In October 2012, “The Blue Room” was brought to CHESS to obtain complementary information — x-ray fluorescence (XRF) maps to obtain the distributions of individual elements used in pigments in the upper and lower layers — to what prior analyses had already provided. Obtaining these data at CHESS entailed a multi-institution, international collaboration — including the Phillips Collection, the University of Delaware, Cornell’s Johnson Museum as well as CHESS. The collaboration also included scientists from Brookhaven National Laboratory and the Commonwealth Scientific and Industrial Research Organization (CSIRO), who brought and setup a state-of-the-art detector, known as the Maia detector, designed from scratch for fast XRF mapping.

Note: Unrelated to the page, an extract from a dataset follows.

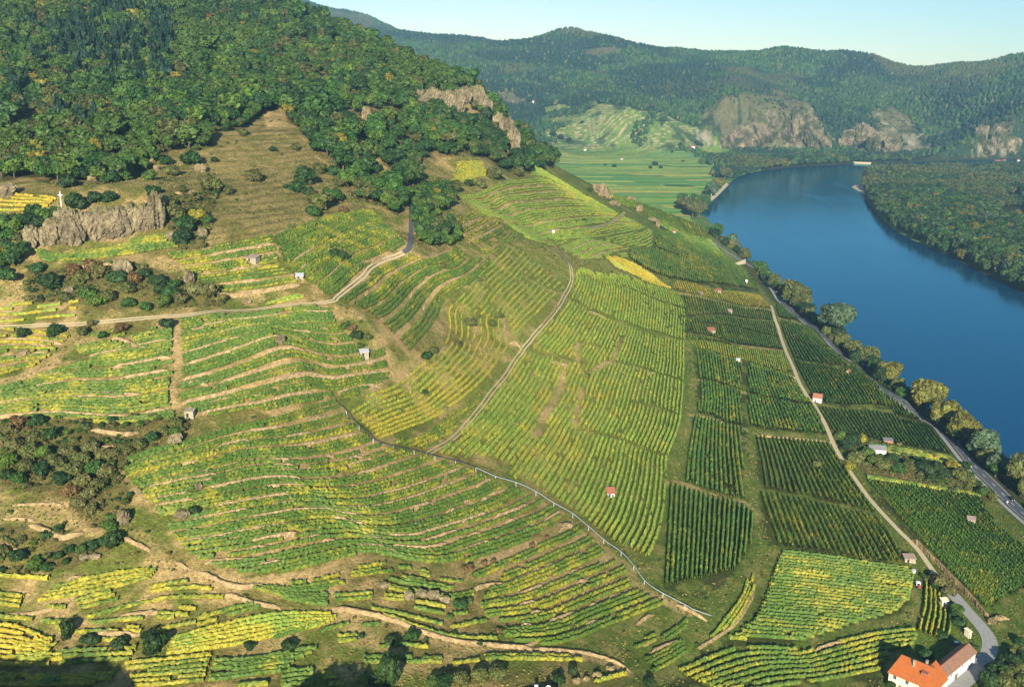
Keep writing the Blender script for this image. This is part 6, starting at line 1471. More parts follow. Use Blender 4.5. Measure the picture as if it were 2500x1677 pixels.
for R in ROWS:
    L = R['L']; z = H(L[:, 0], L[:, 1]) + 1
    a, b, f = to_px(L[:, 0], L[:, 1], z)
    vis = (a > 0) & (a < 2500) & (b > 0) & (b < 1677)
    R['size'] = float(np.sum(np.hypot(np.diff(a), np.diff(b)) * (R['h'] * FPX / f[1:]) * vis[1:]))
ROWS = [R for R in ROWS if R['size'] > 0]
ROWS.sort(key=lambda R: -R['size'])
print("vine rows:", len(ROWS), "gaps", len(GAPS))
for R in ROWS[:300]:
    Vt, F, c = row_arrays(R)
    o0 = np.array([*R['L'][0], float(H(*R['L'][0]))])
    o = mesh_np("vine_row", Vt - o0, [F], M['vine'], c)
    o.location = o0
    tag(o, R['label'], "vine row", R['group'])
Vs, Fs, Cs, nb = [], [], [], 0
for R in ROWS[300:]:
    Vt, F, c = row_arrays(R)
    Vs.append(Vt); Fs.append(F + nb); Cs.append(c); nb += len(Vt)
tag(mesh_np("vine_rows", np.concatenate(Vs), [np.concatenate(Fs)], M['vine'], np.concatenate(Cs)), "rows of green and yellow vines over the whole slope", "vines", kind='stuff')

# --- bare earth along terrace edges and lanes, painted into the hillside's own colours
tanm = np.zeros(GN.z.shape)
def stamp(L, half, val):
    for dx in np.arange(-half, half + 0.1, 1.0):
        for dy in np.arange(-half, half + 0.1, 1.0):
            j = np.round((L[:, 0] + dx - GN.x0) / GN.h).astype(int); i = np.round((L[:, 1] + dy - GN.y0) / GN.h).astype(int)
            ok = (j >= 0) & (j < GN.nx) & (i >= 0) & (i < GN.ny)
            v = val if np.ndim(val) == 0 else val[ok]
            np.maximum.at(tanm, (i[ok], j[ok]), v)
for L, g, grp in GAPS:
    stamp(L, min(1.2, g * 0.3), np.clip(0.35 + 0.9 * (vnoise(L[:, 0], L[:, 1], 13, 95) - 0.35), 0, 0.9))
for L, w, e in LANE_XY:
    Lr = resample(L, ds=1.0, smooth=False)
    if e: stamp(Lr, max(0.8, w * 0.3), np.clip(0.45 + 0.9 * (vnoise(Lr[:, 0], Lr[:, 1], 15, 96) - 0.4), 0, 0.9))
_cn = near_colour(GN.gx.ravel(), GN.gy.ravel(), GN.z.ravel())
for pg in SHADE_PLOTS:  # shade between the vine rows, put into the ground colour
    k = inside(GN.gx.ravel(), GN.gy.ravel(), pg) & ~((fbm(GN.gx.ravel(), GN.gy.ravel(), 8, 88, 2) > 0.60))
    _cn = mixc(_cn, C_ROW_SHADE, k * 0.85)
_cn = mixc(_cn, C_TAN, tanm.ravel())
_c4 = np.ones((len(_cn), 4), np.float32); _c4[:, :3] = _cn
tn.data.attributes["col"].data.foreach_set("color", _c4.ravel())

# --- dry stone terrace walls
def wall_arrays(L, h, th=0.6, seed=0):
    r = np.random.default_rng(seed)
    n = len(L)
    T = np.gradient(L, axis=0); T /= np.maximum(np.linalg.norm(T, axis=1, keepdims=True), 1e-9)
    N = np.stack([-T[:, 1], T[:, 0]], 1)
    za = H(L[:, 0] + N[:, 0], L[:, 1] + N[:, 1]); zb = H(L[:, 0] - N[:, 0], L[:, 1] - N[:, 1])
    sg = np.where(np.mean(zb - za) > 0, 1.0, -1.0)         # N * sg points downhill
    N = N * sg
    z = H(L[:, 0], L[:, 1])
    prof = [(th * 0.75, -0.5), (th * 0.7, 0.05), (th * 0.45, h * 0.55), (th * 0.25, h), (-th * 0.4, h * 1.02), (-th * 0.8, 0.1), (-th, -0.5)]
    m = len(prof)
    end = np.minimum(1, np.minimum(np.arange(n), np.arange(n)[::-1]) / 2.0 * 0.5 + 0.25)
    Vt = np.zeros((n, m, 3))
    for k, (o, zz) in enumerate(prof):
        q = L + N * (o + r.normal(0, 0.10, n))[:, None]
        Vt[:, k, :2] = q; Vt[:, k, 2] = z + (zz * end if zz > 0.2 else zz) + r.normal(0, 0.07, n)
    i = np.arange(n * m).reshape(n, m)
    F = np.stack([i[:-1, :-1], i[:-1, 1:], i[1:, 1:], i[1:, :-1]], -1).reshape(-1, 4)
    caps = np.stack([i[0, ::-1], i[-1, :]])
    base = np.array(lin(205, 175, 125)) * 0.55
    c = base * (0.7 + 0.5 * r.random((n, m, 1))) * np.array([1, 1, 1])
    return Vt.reshape(-1, 3), [F, caps], c.reshape(-1, 3)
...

On March 22nd, the results of these measurements, as well as the many other analyses brought to bear over several years of study on “The Blue Room,” were published in the Open Access journal Heritage Science, in a comprehensive manuscript, “Reflectance imaging spectroscopy and synchrotron radiation X-ray fluorescence mapping used in a technical study of The Blue Room by Pablo Picasso.” ( The manuscript describes how different data sets are used to identify the palette used for both images, and establish the distribution of that palette throughout the painting, as well as identify an unusual, red and yellow flower located on the shirt of the subject in the buried portrait. This last, tantalizing detail may eventually help identify the sitter for the buried portrait.